Material:
________________________________________
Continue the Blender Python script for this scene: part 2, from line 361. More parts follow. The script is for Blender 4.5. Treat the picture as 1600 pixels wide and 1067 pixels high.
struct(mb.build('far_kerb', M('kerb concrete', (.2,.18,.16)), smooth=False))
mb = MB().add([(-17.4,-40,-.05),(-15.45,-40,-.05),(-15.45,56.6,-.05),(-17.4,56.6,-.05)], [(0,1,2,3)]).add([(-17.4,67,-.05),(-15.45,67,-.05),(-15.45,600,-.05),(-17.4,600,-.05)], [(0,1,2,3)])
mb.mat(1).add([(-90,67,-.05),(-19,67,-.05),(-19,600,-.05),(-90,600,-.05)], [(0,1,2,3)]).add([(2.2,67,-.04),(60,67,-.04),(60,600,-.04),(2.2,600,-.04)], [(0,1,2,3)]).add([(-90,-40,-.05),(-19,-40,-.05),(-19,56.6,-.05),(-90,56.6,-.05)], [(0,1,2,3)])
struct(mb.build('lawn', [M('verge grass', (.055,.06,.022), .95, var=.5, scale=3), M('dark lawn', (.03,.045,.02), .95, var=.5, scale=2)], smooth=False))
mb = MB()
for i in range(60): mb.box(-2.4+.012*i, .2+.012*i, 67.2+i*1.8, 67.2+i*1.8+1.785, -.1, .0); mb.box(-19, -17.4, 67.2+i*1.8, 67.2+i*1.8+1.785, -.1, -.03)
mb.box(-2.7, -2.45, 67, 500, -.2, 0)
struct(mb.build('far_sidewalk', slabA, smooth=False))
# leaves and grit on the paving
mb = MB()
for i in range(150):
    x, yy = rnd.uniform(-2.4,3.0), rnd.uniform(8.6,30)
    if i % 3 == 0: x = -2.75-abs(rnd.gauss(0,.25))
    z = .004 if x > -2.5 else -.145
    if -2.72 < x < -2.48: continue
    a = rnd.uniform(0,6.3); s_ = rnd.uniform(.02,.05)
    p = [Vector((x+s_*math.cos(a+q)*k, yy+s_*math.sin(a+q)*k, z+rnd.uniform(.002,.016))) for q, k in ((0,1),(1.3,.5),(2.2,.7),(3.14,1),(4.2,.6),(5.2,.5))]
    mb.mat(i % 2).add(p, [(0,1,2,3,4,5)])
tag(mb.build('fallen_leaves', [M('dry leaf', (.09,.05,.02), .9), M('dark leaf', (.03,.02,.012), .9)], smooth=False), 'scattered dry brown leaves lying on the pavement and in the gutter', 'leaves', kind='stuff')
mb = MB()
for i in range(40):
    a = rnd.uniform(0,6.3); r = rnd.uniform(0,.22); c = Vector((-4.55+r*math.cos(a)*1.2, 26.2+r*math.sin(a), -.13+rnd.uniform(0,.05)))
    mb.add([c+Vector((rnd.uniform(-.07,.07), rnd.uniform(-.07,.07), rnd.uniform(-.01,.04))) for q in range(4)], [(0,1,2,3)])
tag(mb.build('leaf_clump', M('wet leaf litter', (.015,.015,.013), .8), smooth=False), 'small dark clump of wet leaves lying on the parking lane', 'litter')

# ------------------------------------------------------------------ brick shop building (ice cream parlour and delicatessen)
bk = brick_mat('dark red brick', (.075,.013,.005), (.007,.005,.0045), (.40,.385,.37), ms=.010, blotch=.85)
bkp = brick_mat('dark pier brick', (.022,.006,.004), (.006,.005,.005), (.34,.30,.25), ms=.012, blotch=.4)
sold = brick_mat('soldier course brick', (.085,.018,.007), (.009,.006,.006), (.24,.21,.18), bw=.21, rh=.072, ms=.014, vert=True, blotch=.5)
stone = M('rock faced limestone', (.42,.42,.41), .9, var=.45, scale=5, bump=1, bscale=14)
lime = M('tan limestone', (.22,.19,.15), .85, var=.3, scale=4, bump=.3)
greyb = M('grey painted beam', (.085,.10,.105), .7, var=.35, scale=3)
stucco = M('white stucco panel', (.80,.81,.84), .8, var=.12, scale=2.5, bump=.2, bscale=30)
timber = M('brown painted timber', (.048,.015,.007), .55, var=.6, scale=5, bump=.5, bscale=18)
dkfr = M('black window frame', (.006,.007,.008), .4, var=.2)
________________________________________
Instruction: Return the lines above exactly, keeping every word.

Result:
Continue the Blender Python script for this scene: part 2, from line 361. More parts follow. The script is for Blender 4.5. Treat the picture as 1600 pixels wide and 1067 pixels high.
struct(mb.build('far_kerb', M('kerb concrete', (.2,.18,.16)), smooth=False))
mb = MB().add([(-17.4,-40,-.05),(-15.45,-40,-.05),(-15.45,56.6,-.05),(-17.4,56.6,-.05)], [(0,1,2,3)]).add([(-17.4,67,-.05),(-15.45,67,-.05),(-15.45,600,-.05),(-17.4,600,-.05)], [(0,1,2,3)])
mb.mat(1).add([(-90,67,-.05),(-19,67,-.05),(-19,600,-.05),(-90,600,-.05)], [(0,1,2,3)]).add([(2.2,67,-.04),(60,67,-.04),(60,600,-.04),(2.2,600,-.04)], [(0,1,2,3)]).add([(-90,-40,-.05),(-19,-40,-.05),(-19,56.6,-.05),(-90,56.6,-.05)], [(0,1,2,3)])
struct(mb.build('lawn', [M('verge grass', (.055,.06,.022), .95, var=.5, scale=3), M('dark lawn', (.03,.045,.02), .95, var=.5, scale=2)], smooth=False))
mb = MB()
for i in range(60): mb.box(-2.4+.012*i, .2+.012*i, 67.2+i*1.8, 67.2+i*1.8+1.785, -.1, .0); mb.box(-19, -17.4, 67.2+i*1.8, 67.2+i*1.8+1.785, -.1, -.03)
mb.box(-2.7, -2.45, 67, 500, -.2, 0)
struct(mb.build('far_sidewalk', slabA, smooth=False))
# leaves and grit on the paving
mb = MB()
for i in range(150):
    x, yy = rnd.uniform(-2.4,3.0), rnd.uniform(8.6,30)
    if i % 3 == 0: x = -2.75-abs(rnd.gauss(0,.25))
    z = .004 if x > -2.5 else -.145
    if -2.72 < x < -2.48: continue
    a = rnd.uniform(0,6.3); s_ = rnd.uniform(.02,.05)
    p = [Vector((x+s_*math.cos(a+q)*k, yy+s_*math.sin(a+q)*k, z+rnd.uniform(.002,.016))) for q, k in ((0,1),(1.3,.5),(2.2,.7),(3.14,1),(4.2,.6),(5.2,.5))]
    mb.mat(i % 2).add(p, [(0,1,2,3,4,5)])
tag(mb.build('fallen_leaves', [M('dry leaf', (.09,.05,.02), .9), M('dark leaf', (.03,.02,.012), .9)], smooth=False), 'scattered dry brown leaves lying on the pavement and in the gutter', 'leaves', kind='stuff')
mb = MB()
for i in range(40):
    a = rnd.uniform(0,6.3); r = rnd.uniform(0,.22); c = Vector((-4.55+r*math.cos(a)*1.2, 26.2+r*math.sin(a), -.13+rnd.uniform(0,.05)))
    mb.add([c+Vector((rnd.uniform(-.07,.07), rnd.uniform(-.07,.07), rnd.uniform(-.01,.04))) for q in range(4)], [(0,1,2,3)])
tag(mb.build('leaf_clump', M('wet leaf litter', (.015,.015,.013), .8), smooth=False), 'small dark clump of wet leaves lying on the parking lane', 'litter')

# ------------------------------------------------------------------ brick shop building (ice cream parlour and delicatessen)
bk = brick_mat('dark red brick', (.075,.013,.005), (.007,.005,.0045), (.40,.385,.37), ms=.010, blotch=.85)
bkp = brick_mat('dark pier brick', (.022,.006,.004), (.006,.005,.005), (.34,.30,.25), ms=.012, blotch=.4)
sold = brick_mat('soldier course brick', (.085,.018,.007), (.009,.006,.006), (.24,.21,.18), bw=.21, rh=.072, ms=.014, vert=True, blotch=.5)
stone = M('rock faced limestone', (.42,.42,.41), .9, var=.45, scale=5, bump=1, bscale=14)
lime = M('tan limestone', (.22,.19,.15), .85, var=.3, scale=4, bump=.3)
greyb = M('grey painted beam', (.085,.10,.105), .7, var=.35, scale=3)
stucco = M('white stucco panel', (.80,.81,.84), .8, var=.12, scale=2.5, bump=.2, bscale=30)
timber = M('brown painted timber', (.048,.015,.007), .55, var=.6, scale=5, bump=.5, bscale=18)
dkfr = M('black window frame', (.006,.007,.008), .4, var=.2)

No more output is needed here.